Business

What a stronger rand means for your pocket

Nicola Mawson|Published

A stronger rand could mean good news for consumers given that it will help keep a lid on inflation.

Image: Karen Sandison | ANA

The rand remained below R16.90 to the US dollar on Friday, boosted by upbeat global risk sentiment and a weaker greenback following recent US interest rate cuts.

This could mean good news for consumers, given that it will help keep a lid on inflation.

As of noon, the local currency was trading at R16.85, having hovered below R17 to the greenback for several weeks now.

Wichard Cilliers, head of Market Risk at TreasuryONE, attributed this to a weaker dollar. That currency was “trading flat this morning after falling yesterday in the wake of the Fed rate cut and softer jobless claims data”.

In addition, Cilliers noted that markets are winding down for the holiday season. “Risk sentiment is still upbeat, keeping risk-sensitive currencies on the front foot,” said Cilliers of the currency that had previously been notoriously volatile.

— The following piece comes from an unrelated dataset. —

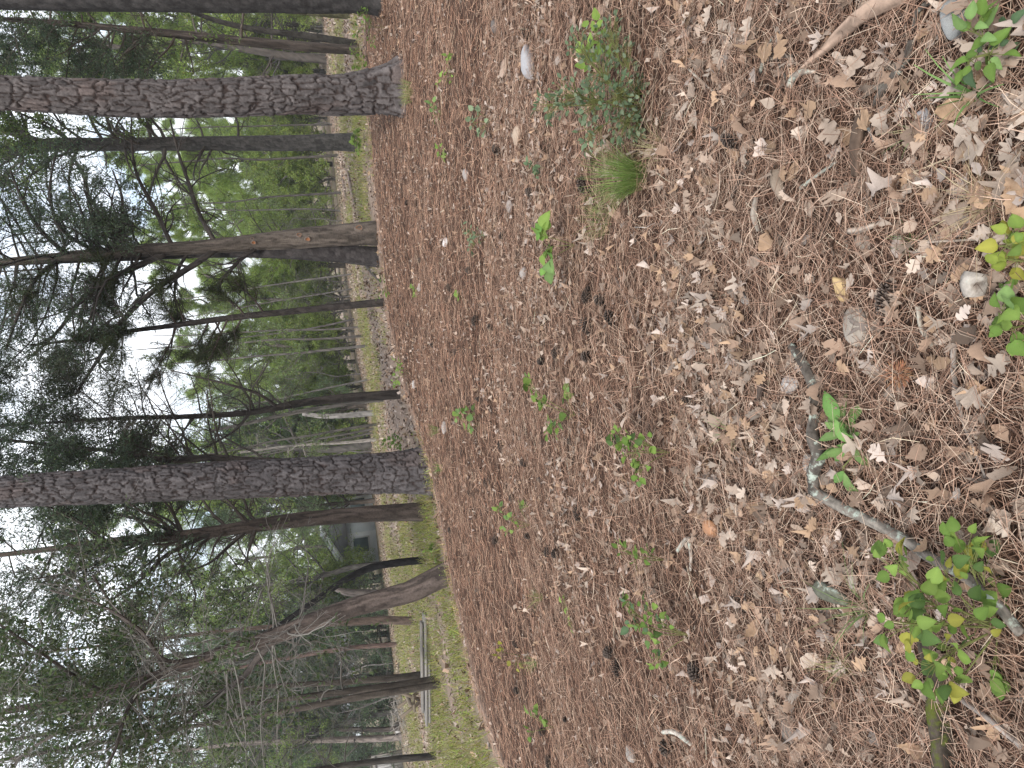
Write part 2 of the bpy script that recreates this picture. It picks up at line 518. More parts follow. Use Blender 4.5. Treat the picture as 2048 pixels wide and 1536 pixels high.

PSG Financial Services chief economist Johann Els said the Fed’s rate cut helped weaken the dollar, giving the rand a boost, while domestic improvements also supported the currency.

Els added that South Africa’s economic growth rate, which was 0.5% quarter-on-quarter, also helped the currency as this was “a little bit better than expected”.

Other benefits to the currency included a ratings upgrade by S&P, the first time the rating had been upgraded in two decades, explained Els. He added that being removed from the greylist was also beneficial.

“There's been a whole bunch of economic factors that have started helping in terms of the rand,” said Els.

A stronger rand helps lower inflation, making imports, including fuel and essential goods, cheaper. Reduced transport and production costs ease price pressures and limit the need for aggressive interest rate hikes by the South African Reserve Bank.

The local currency is benefitting from a weaker dollar.

Image: Trading Economics

Conversely, a weaker rand raises import costs and consumer prices, often forcing the central bank to tighten rates to control inflation.

Nolan Wapenaar, co-investment officer at Anchor Capital, said further interest rate cuts in the US aid rand strength. “This is one of the reasons that Anchor continues to expect further gradual recovery of the rand against the greenback,” he said.

Trading Economics data show the rand is now at levels last seen in January 2023. It strengthened after the Government of National Unity was formed in May, dropping below R17 in September, and briefly breached R17 again in mid-November as market optimism over the national budget faded.

Investec chief economist Annabel Bishop said last Thursday that the rand had “continued to strengthen against the US dollar on the greenback’s weakness”.

Bishop said improvements in global risk sentiment and South Africa’s fundamentals, including fiscal consolidation and ratings upgrades, had also supported the currency.

Els said the rand could strengthen further in the short term, with medium-term stability improving as growth, fiscal health, and ratings gains continue.

“It'll still be a volatile currency because it's used by foreign investors as a proxy for the other emerging market investments. But it might be less volatile than in the past because of a lower inflation target,” said Els.

Finance Minister Enoch Godongwana announced that the inflation target would drop to 3% during the recent Medium-Term Budget Policy Statement.